This song… wow. I think it might be my new favorite on the album. I was particularly surprised by how well the electric guitar fit the feeling this song hoped to evoke. An amazing way to conclude this story (mostly, anyways. I’m curious to see what track 13 is.)
Although the picture would suggest otherwise, (also cool that the location depicted in track 1’s illustration is once again here, albeit from a different angle, clearly connecting these songs), I actually feel this song is entirely from the girl’s perspective. Her seeing a dream as she falls into the blue, in my mind, is a parallel to her physical death. Unlike from the boy’s perspective, however, she finds herself calmly fading away as she’s accepted her death, hence the mention of the sea and the sky being eternal.
The tone of the song’s lyrics also feel more like how the girl would feel about the boy. In how openly emotional he is, and how confused and desperately he tried to stay motivated for her, I feel it would make sense for her to describe him as “precious”.Perhaps laughing together in particular is so precious because as a grim pessimist, he rarely laughed at first. Maybe the reference to a painful life refers to her struggles with terminal illness that we discussed, which also makes the lyric about her “shedding tears and blood” a bit more literal. Her life is so painful and so full of challenges because of how long she has been weak. Maybe her goal of wanting to love is a reference to the emotional clinginess we saw in track 2. I wasn’t sure to make of the gentle voice that isn’t human, but I imagine it’s the voice that beckons her to pass on.

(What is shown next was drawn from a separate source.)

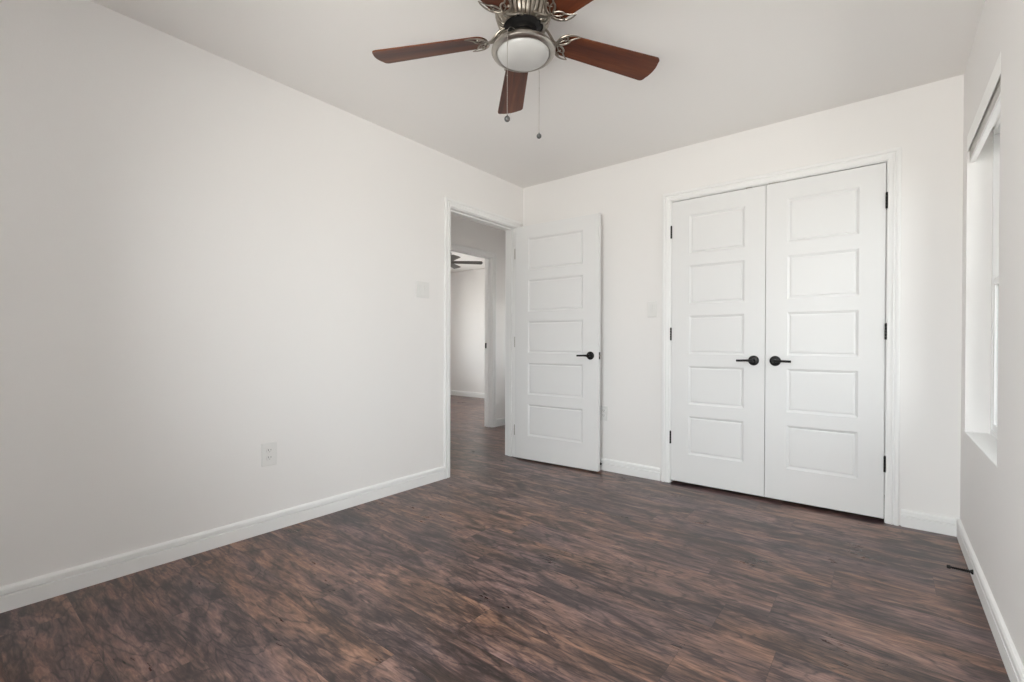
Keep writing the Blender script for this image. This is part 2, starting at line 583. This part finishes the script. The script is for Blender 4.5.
# strike plate on the far jamb, ball catches at the head of the closet frame
bm = bmesh.new()
c0 = tr3.location
box(bm, -0.110, -0.070, D2[1] - .0225 - c0.y, D2[1] - .019 - c0.y, 0.965, 1.03, 0.001)
tag(finish('strike_plate', bm, M_BLACK, tr3), 'black strike plate')
c0 = tr2.location
for x0, x1 in ((-0.735, -0.698), (-0.60, -0.535)):
    bm = bmesh.new()
    box(bm, x0 - c0.x, x1 - c0.x, -0.003, 0.030, 2.0535, 2.0590, 0.001)
    tag(finish('ball_catch', bm, M_NICKEL, tr2), 'small metal catch plate at the head')

# ------------------------------------------------------------------ doors
PZ = [(.205 + i * .3597, .205 + i * .3597 + .275) for i in range(5)]


def leaf_bm(w, mgn, h=2.032, t=.035):
    bm = bmesh.new()
    Xc = [0, mgn, w - mgn, w]
    Zc = [0.0]
    for a, b_ in PZ: Zc += [a, b_]
    Zc.append(h)
    for y, sgn in ((0.0, 1), (t, -1)):
        for i in range(3):
            for j in range(len(Zc) - 1):
                x0, x1, z0, z1 = Xc[i], Xc[i + 1], Zc[j], Zc[j + 1]
                if i == 1 and j % 2 == 1:
                    prev = None
                    for ins, dep in ((0, 0), (.0015, .0025), (.011, .0100), (.0145, .0120), (.0160, .0120), (.0185, .0060), (.026, .0045)):
                        yy = y + sgn * dep
                        rg = [bm.verts.new(p) for p in ((x0 + ins, yy, z0 + ins), (x1 - ins, yy, z0 + ins), (x1 - ins, yy, z1 - ins), (x0 + ins, yy, z1 - ins))]
                        if prev:
                            for k in range(4):
                                bm.faces.new((prev[k], prev[(k + 1) % 4], rg[(k + 1) % 4], rg[k]))
                        prev = rg
                    bm.faces.new(prev)
                else:
                    bm.faces.new([bm.verts.new(p) for p in ((x0, y, z0), (x1, y, z0), (x1, y, z1), (x0, y, z1))])
    for x in (0, w):
        for z0, z1 in zip(Zc, Zc[1:]):
            bm.faces.new([bm.verts.new(p) for p in ((x, 0, z0), (x, t, z0), (x, t, z1), (x, 0, z1))])
    for z in (0, h):
        for x0, x1 in zip(Xc, Xc[1:]):
            bm.faces.new([bm.verts.new(p) for p in ((x0, 0, z), (x1, 0, z), (x1, t, z), (x0, t, z))])
    return bm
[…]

The eternity they were closed in, I imagine, refers to the love they share. Once they started, it wasn’t something that was ever going to disappear, even if the world itself tried to tear them apart. Finally, her last dream, a radiant one, is the reality of her passing finally catching up.
It’s a bit far-fetched, as this would be an odd point to swerve back that far chronologically, and this evidence could easily be used to suggest this is from the boy’s perspective, but this is what I see from it.